Today, before the 9 am meeting, Darrin (my manager) told an interesting research story about diversity. Here is how it went
In 1968, in response to the assassination of Martin Luther King, Jr., Jane Elliott, a third-grade teacher in Riceville, Iowa, decided to teach her class about the evils and realities of prejudice and discrimination. Her remarkable, controversial and startling, “Blue Eyes/Brown Eyes” exercise labeled her third-grade participants as inferior or superior based solely upon the color of their eyes and exposed them to the experience of being a minority.
Ms. Elliot began the exercise by asking her class what they thought of people who were different than they were. She asked about people in wheelchairs, people who were black, Native Americans, older people, and other minority groups. The children responded hatefully, mimicking things that they had heard like “They are different and ugly,” and “They smell.” Then, Ms. Elliott asked the blue-eyed children to raise their hands and all the brown-eyed children to raise their hands. She then responded with the “undeniable fact” that all blue-eyed children are smarter than brown-eyed children, cleaner, study harder and are simply better than brown-eyed children. The blue-eyed children immediately felt superior, while the brown-eyed children felt let down and abused.

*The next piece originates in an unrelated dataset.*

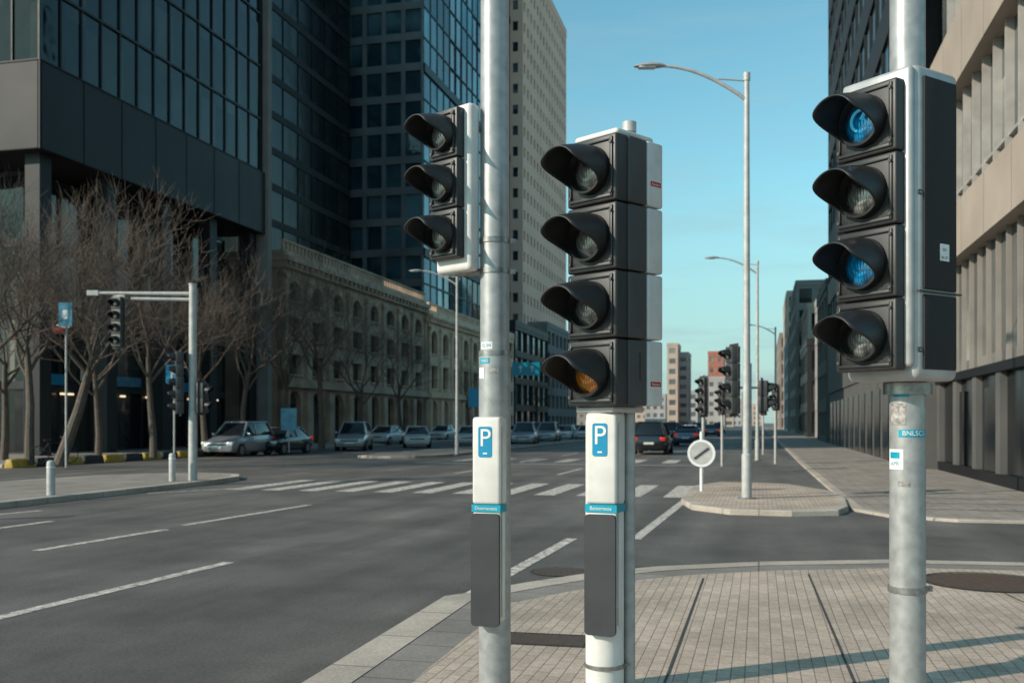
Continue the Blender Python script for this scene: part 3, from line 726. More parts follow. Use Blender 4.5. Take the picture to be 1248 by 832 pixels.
# bollards
def bollard(loc):
    rt = root('bollard', loc, 'short pale grey bollard standing on the median pavement', 'bollard', 0, 'bollards on the median')
    mb = MB(); mb.tube([(0, 0, 0), (0, 0, .66), (0, 0, .71), (0, 0, .735)], [.085, .085, .075, .04], 24); mb.obj('post', 'galv2', rt, smooth=True)
    mb = MB(); mb.cyl(0, 0, .58, .61, .088, sides=24); mb.obj('band', 'wh', rt, smooth=True)
    return rt
b0 = bollard(G(62, 603, PAVE))
for (x, y) in ((210, 586), (-40, 625)): copy_thing(b0, G(x, y, PAVE))
pp = at(855, 22.6)
rs = root('round_road_sign', (pp.x, pp.y, 0.1), 'white post with round pale sign with grey marking', 'road sign', -R(14))
mb = MB(); mb.cyl(0, 0, 0, 1.35, .04, sides=16); mb.obj('post', 'wh', rs, smooth=True)
mb = MB(); mb.tube([(0, -.045, .86), (0, -.055, .86)], .31, 32); mb.obj('sign_plate', 'galv2', rs, smooth=True)
mb = ring_mesh([(.31, -.056), (.31, -.062), (.255, -.062), (.255, -.056)]); o = mb.obj('sign_rim', 'wh', rs, smooth=True); o.location = (0, 0, .86)
mb = MB(); mb.tube([(-.16, -.06, .74), (.16, -.06, .98)], .025, 6); mb.obj('sign_bar', 'dkgrey', rs)

# ---------------------------------------------------------------- buildings (local x = across street, y = along street)
def fb(mb, face, c, a0, a1, z0, z1, d0, d1):
    if face == '+x': mb.box(c+d0, c+d1, a0, a1, z0, z1)
    elif face == '-x': mb.box(c-d1, c-d0, a0, a1, z0, z1)
    elif face == '-y': mb.box(a0, a1, c-d1, c-d0, z0, z1)
def grid(mb, face, c, a0, a1, z0, z1, cw, ch, tv, th, dep, hdep=None):
    na = max(1, round((a1-a0)/cw)); nz = max(1, round((z1-z0)/ch))
    for i in range(na+1):
        a = a0+(a1-a0)*i/na; lo, hi = max(a0, a-tv/2), min(a1, a+tv/2)
        fb(mb, face, c, lo, hi, z0, z1, 0, dep)
    hd = dep+0.012 if hdep is None else hdep
    for j in range(nz+1):
        z = z0+(z1-z0)*j/nz; lo, hi = max(z0-.001, z-th/2), min(z1+.001, z+th/2)
        fb(mb, face, c, a0, a1, lo, hi, 0.001, hd)
def broot(name, u0, u1, v0, v1, label, cat='building', group=None):
    c = W((u0+u1)/2, (v0+v1)/2, 0)
    return root(name, c, label, cat, -PHI, group), (v1-v0)/2, (u1-u0)/2
def building(name, u0, u1, v0, v1, h, label, wall, glass, sides, cw, ch, tv, th, dep, z0=0.0, parapet=0.8, group=None, cat='building', hdep=None):
    rt, hx, hy = broot(name, u0, u1, v0, v1, label, cat, group)
    mb = MB(); mb.box(-hx+dep, hx-dep, -hy+dep, hy-dep, 0, h-.3); mb.obj('window_glazing', glass, rt)
    mb = MB()
    for s in sides:
        if s == '+x': grid(mb, '+x', hx-dep, -hy, hy, z0, h, cw, ch, tv, th, dep, hdep)
        if s == '-x': grid(mb, '-x', -hx+dep, -hy, hy, z0, h, cw, ch, tv, th, dep, hdep)
        if s == '-y': grid(mb, '-y', -hy+dep, -hx+.01, hx-.01, z0, h, cw, ch, tv, th, dep-.004, hdep)
    mb.obj('wall', wall, rt)
    mb = MB(); mb.box(-hx-.08, hx+.08, -hy-.08, hy+.08, h+.003, h+parapet); mb.obj('parapet', wall, rt)
    return rt, hx, hy

# B1 dark glass block with overhang
u0, u1 = ua(48, -32), ua(325, -32)
rt, hx, hy = broot('office_building', u0, u1, -62, -32, 'dark glass office block with projecting upper floors above shopfronts', 'building')
mb = MB(); mb.box(-hx, hx-.09, -hy+.09, hy, 18.3, 46); mb.obj('window_glazing', 'g_dark', rt)
mb = MB(); grid(mb, '+x', hx-.09, -hy, hy-.8, 18.3, 46, 1.5, 3.5, .07, .12, .09); grid(mb, '-y', -hy+.09, -hx, hx-.01, 18.3, 46, 1.5, 3.5, .07, .12, .085); mb.obj('mullion_grid', 'mull', rt)
mb = MB(); mb.box(-hx, hx+.1, -hy-.1, hy, 14.2, 18.28)
mb.obj('dark_fascia', 'darkwall', rt)
mb = MB(); grid(mb, '+x', hx+.1, -hy, hy-.8, 14.2, 18.28, 3.0, 4.08, .04, .10, .02); grid(mb, '-y', -hy-.1, -hx, hx, 14.2, 18.28, 3.0, 4.08, .04, .1, .02); mb.obj('fascia_joints', 'darkwall2', rt)
mb = MB(); mb.box(hx-.9, hx+.3, hy-.4, hy+.15, 0, 46.2); mb.obj('corner_pier', 'concrete', rt)
mb = MB(); mb.box(-hx, hx-3.2, -hy+3, hy, 0, 14.19); mb.obj('shopfront_glazing', 'g_shop', rt)
mb = MB(); grid(mb, '+x', hx-3.2, -hy+3, hy, 0, 14.1, 2.4, 3.5, .12, .4, .12); grid(mb, '-y', -hy+3, -hx, hx-3.22, 0, 14.1, 2.4, 3.5, .12, .4, .12); mb.obj('shopfront_frame', 'mull', rt)
for i in range(5):
    y = -hy+.5+i*(2*hy-2)/4; mb = MB(); mb.box(hx-1.2, hx-.4, y, y+.8, 0, 14.19); mb.obj('column', 'darkwall', rt)
for i in range(1, 4):
    mb = MB(); mb.box(-i*7+hx-1.2, hx-.4-i*7, -hy+.5, -hy+1.3, 0, 14.19); mb.obj('column', 'darkwall', rt)
rl = random.Random(5)
for i in range(14):      # small lit lamps in the shopfronts
    y = -hy+3+rl.random()*(2*hy-4); z = rl.choice((3.1, 3.1, 3.2, 6.6)); mb = MB(); mb.box(hx-3.06, hx-2.9, y, y+.3, z, z+.1); mb.obj('shop_lamp', 'lamp_warm', rt)
for (y, z, ww, mm_) in ((-7, 3.6, 1.6, 'blue'), (-1, 3.7, 2.2, 'lit'), (5, 3.6, 1.4, 'blue'), (-4, 3.9, .8, 'wh')):
    mb = MB(); mb.box(hx-3.06, hx-2.95, y, y+ww, z, z+.55); mb.obj('shop_fascia_sign', mm_, rt)
building('office_tower', ua(326, -46), 107.5, -75, -46, 74, 'very dark plain tower with faint floor bands', 'darkwall2', 'g_black', ('+x', '-y'), 3.2, 3.6, .10, .7, .08)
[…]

Ms. Elliott made the brown-eyed children wear green collars for the day, and announced the blue-eyed children would get five more minutes of play time and would have no homework for that day. The brown-eyed children would have to use a cup to get water from the drinking fountain and would have five minutes less for lunch. They were also made to sit together on one side of the class room. That day the children who were once friends picked on and fought with one another. The blue-eyed children scored well on flash card tests, while the brown-eyed children scored substantially lower.
The next day the roles were reversed. Ms. Elliott told the children that she had lied. Brown-eyed children were in fact the superior ones. The collars were switched and the day proceeded as the day before had. This time the brown-eyed children felt superior. They scored higher on tests. The mayhem of the day before was repeated in the fights.
On the Wednesday after each group of children had played the superior and inferior roles, the collars were destroyed and the class was reunited. The children huddled together and explained how the experiment made them feel. Each child attested and confirmed that he or she would try in the future to recognize people who might be different and embrace the differences rather than discriminate against them.
Sometimes I wonder, if this is all because some of us sit on the different side of the classroom
. If so, how sad is the state of the world we live in .. how limited its color palette.